» **RAW DATA**:
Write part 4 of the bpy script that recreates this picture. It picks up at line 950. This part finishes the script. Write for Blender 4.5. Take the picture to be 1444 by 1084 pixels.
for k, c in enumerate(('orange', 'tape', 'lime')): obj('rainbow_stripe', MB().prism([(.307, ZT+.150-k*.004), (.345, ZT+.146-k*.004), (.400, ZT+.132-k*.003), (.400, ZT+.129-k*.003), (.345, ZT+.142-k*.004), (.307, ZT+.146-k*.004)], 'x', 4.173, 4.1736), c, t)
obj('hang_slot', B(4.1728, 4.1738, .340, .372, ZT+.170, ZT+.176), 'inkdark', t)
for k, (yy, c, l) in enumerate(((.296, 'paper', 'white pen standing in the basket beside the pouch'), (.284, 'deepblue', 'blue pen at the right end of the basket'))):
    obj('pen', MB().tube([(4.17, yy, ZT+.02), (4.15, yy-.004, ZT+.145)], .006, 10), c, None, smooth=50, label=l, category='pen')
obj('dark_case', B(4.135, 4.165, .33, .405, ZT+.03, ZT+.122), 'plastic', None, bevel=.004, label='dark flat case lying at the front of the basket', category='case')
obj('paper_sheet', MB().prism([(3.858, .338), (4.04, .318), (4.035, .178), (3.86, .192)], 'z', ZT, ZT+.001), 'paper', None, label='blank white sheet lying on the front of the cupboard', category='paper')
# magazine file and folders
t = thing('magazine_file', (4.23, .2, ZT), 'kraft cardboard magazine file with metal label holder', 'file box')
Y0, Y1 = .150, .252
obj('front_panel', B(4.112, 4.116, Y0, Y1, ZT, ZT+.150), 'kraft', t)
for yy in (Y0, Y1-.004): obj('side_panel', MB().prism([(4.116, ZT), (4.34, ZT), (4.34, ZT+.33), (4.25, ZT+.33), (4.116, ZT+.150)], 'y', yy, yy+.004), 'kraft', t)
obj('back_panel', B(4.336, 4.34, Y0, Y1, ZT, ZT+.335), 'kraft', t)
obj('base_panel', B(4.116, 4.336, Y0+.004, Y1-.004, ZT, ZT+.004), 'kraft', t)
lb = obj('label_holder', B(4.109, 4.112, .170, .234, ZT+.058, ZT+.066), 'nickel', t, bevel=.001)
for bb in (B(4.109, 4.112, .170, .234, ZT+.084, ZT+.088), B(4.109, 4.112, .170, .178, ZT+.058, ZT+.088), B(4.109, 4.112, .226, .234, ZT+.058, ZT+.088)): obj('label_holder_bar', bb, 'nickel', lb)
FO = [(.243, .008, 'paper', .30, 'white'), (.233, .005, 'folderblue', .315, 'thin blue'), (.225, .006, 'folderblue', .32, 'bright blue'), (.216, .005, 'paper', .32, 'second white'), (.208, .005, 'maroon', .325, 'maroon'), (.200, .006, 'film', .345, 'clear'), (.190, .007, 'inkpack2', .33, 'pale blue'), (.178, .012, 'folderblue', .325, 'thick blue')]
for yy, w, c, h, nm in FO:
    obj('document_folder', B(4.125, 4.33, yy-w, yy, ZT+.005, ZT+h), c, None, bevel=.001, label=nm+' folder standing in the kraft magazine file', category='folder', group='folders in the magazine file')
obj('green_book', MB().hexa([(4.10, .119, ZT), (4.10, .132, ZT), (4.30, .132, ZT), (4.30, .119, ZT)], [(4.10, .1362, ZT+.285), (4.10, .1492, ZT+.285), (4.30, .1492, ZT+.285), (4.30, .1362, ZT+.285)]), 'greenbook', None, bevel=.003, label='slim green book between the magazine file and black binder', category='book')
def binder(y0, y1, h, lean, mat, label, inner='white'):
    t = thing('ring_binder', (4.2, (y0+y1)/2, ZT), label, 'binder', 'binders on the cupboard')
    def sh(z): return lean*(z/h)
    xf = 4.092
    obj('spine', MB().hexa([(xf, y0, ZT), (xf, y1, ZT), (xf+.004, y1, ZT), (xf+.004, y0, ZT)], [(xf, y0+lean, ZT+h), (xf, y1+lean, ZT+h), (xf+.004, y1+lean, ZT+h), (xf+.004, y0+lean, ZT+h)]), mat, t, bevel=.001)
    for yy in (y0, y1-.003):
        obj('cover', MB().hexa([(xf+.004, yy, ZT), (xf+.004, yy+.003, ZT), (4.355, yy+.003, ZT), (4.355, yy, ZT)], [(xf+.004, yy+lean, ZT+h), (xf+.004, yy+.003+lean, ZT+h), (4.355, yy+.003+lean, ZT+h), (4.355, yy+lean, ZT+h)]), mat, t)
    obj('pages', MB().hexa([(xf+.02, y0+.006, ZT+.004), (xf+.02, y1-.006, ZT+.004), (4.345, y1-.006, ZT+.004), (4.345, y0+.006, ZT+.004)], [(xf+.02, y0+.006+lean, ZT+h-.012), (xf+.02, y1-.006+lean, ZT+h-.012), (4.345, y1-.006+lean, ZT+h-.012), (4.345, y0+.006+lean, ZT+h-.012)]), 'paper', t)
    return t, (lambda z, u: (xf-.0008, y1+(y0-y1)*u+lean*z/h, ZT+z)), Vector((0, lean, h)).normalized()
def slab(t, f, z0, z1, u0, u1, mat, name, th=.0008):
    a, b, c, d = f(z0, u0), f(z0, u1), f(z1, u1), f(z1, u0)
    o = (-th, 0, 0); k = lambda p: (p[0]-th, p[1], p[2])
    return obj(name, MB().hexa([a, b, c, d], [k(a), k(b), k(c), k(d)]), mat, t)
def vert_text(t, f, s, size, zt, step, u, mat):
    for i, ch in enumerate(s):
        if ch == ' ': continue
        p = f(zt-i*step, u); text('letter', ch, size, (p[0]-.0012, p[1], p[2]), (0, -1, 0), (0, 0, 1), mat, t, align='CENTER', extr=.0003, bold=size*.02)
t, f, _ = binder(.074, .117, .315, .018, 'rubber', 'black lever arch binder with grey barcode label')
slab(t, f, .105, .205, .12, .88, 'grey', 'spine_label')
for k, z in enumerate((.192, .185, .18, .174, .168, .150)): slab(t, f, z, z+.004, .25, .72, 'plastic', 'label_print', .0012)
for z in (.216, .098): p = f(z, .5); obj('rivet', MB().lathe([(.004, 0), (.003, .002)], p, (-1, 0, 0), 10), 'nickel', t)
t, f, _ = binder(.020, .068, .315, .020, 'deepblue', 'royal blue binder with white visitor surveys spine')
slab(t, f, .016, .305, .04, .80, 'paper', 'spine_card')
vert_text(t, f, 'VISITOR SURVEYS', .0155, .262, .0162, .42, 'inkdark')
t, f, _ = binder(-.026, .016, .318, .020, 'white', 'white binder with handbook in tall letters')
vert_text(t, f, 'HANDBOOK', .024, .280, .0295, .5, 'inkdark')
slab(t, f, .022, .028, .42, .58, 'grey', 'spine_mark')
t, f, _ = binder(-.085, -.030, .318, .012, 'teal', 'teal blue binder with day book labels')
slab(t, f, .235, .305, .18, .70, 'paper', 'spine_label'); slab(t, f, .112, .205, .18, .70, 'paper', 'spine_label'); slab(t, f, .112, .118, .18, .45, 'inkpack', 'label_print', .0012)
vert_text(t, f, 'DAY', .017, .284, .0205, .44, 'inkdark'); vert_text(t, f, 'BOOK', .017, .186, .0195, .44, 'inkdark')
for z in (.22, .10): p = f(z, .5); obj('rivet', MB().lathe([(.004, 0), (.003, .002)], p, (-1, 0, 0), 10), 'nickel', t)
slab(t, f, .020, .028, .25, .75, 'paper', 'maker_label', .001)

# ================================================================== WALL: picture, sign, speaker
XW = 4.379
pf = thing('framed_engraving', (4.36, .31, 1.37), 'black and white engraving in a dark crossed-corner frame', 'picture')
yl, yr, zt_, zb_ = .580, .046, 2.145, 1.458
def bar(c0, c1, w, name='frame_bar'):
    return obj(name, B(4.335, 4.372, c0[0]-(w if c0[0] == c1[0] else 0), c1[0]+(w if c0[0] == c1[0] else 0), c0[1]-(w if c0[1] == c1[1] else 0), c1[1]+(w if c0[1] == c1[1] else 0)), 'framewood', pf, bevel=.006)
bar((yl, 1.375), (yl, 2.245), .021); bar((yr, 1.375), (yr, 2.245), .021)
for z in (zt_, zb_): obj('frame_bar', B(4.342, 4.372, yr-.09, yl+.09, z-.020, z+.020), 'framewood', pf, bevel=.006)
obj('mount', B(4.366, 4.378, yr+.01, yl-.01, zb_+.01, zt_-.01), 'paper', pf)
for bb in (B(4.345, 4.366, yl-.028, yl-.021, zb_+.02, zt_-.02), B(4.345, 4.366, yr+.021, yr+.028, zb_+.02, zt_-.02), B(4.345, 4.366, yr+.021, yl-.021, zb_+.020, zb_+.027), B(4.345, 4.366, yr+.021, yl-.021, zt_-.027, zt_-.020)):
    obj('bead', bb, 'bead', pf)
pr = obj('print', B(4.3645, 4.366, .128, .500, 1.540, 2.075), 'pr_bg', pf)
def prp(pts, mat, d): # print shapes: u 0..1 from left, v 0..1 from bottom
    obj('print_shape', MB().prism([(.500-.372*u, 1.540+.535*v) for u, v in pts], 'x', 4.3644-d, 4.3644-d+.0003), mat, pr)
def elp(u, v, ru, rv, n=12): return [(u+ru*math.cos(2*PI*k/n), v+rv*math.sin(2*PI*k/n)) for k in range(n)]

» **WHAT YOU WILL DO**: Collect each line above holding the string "picture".

» **SOLUTION BELOW**:
Write part 4 of the bpy script that recreates this picture. It picks up at line 950. This part finishes the script. Write for Blender 4.5. Take the picture to be 1444 by 1084 pixels.
# ================================================================== WALL: picture, sign, speaker
pf = thing('framed_engraving', (4.36, .31, 1.37), 'black and white engraving in a dark crossed-corner frame', 'picture')